In a statement issued Tuesday evening, the nation’s largest bookstore chain said that in September it detected a problem with a PIN pad device used by customers to swipe their credit cards in one of its stores.

The retailer investigated the issue, and then disabled all 7,000 PIN devices in use at its nearly 700 consumer stores on Sept. 14. It then recalled all of the devices for physical inspection and determined 63 devices, each one from a different store, had been tampered with.

Stores affected were in California, Florida, New York, New Jersey, Rhode Island, Connecticut, Massachusetts, Illinois, and Pennsylvania.

The retailer notified the FBI and the U.S. Attorney’s Office for the Southern District of New York. Barnes & Noble said at that time it was asked by the FBI not to disclose the matter to the public for fear of impeding an investigation.
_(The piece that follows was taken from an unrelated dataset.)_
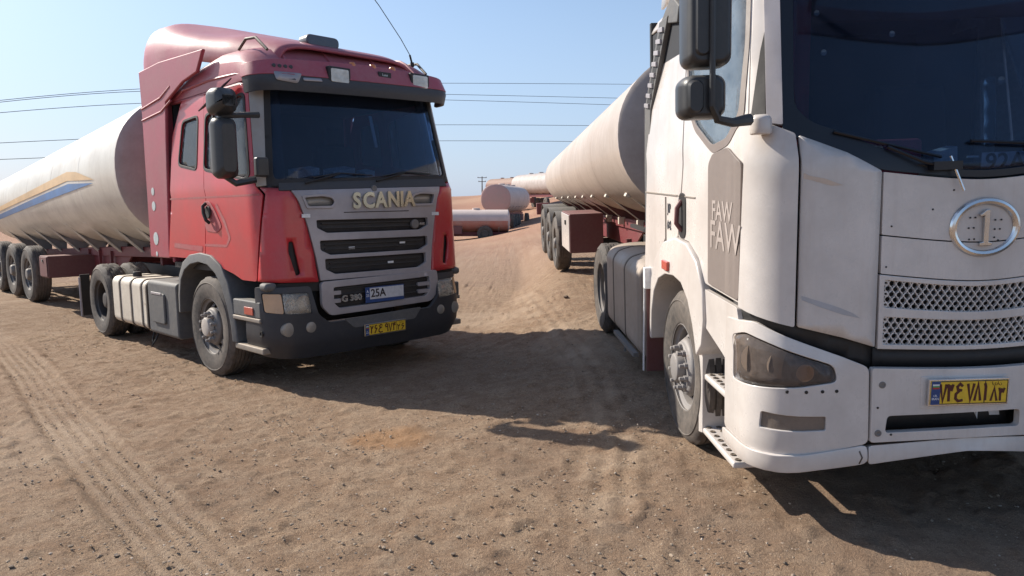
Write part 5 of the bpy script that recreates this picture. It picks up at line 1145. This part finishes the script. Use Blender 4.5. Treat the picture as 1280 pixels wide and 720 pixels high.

The chain said it made the problem known Tuesday evening after the media started asking questions.

A spokesman for the FBI said it was investigating the incidents. The U.S. attorney’s office did not immediately respond to a request for comment.

Barnes & Noble said it didn’t know the number of customers affected. It also said its own internal systems weren’t breached, and that purchases on Barnes&Noble.com weren’t affected, nor were purchases made via its Nook devices or Nook apps. Member data bases weren’t breached, and customers making purchases at the retailer’s college stores also weren’t affected.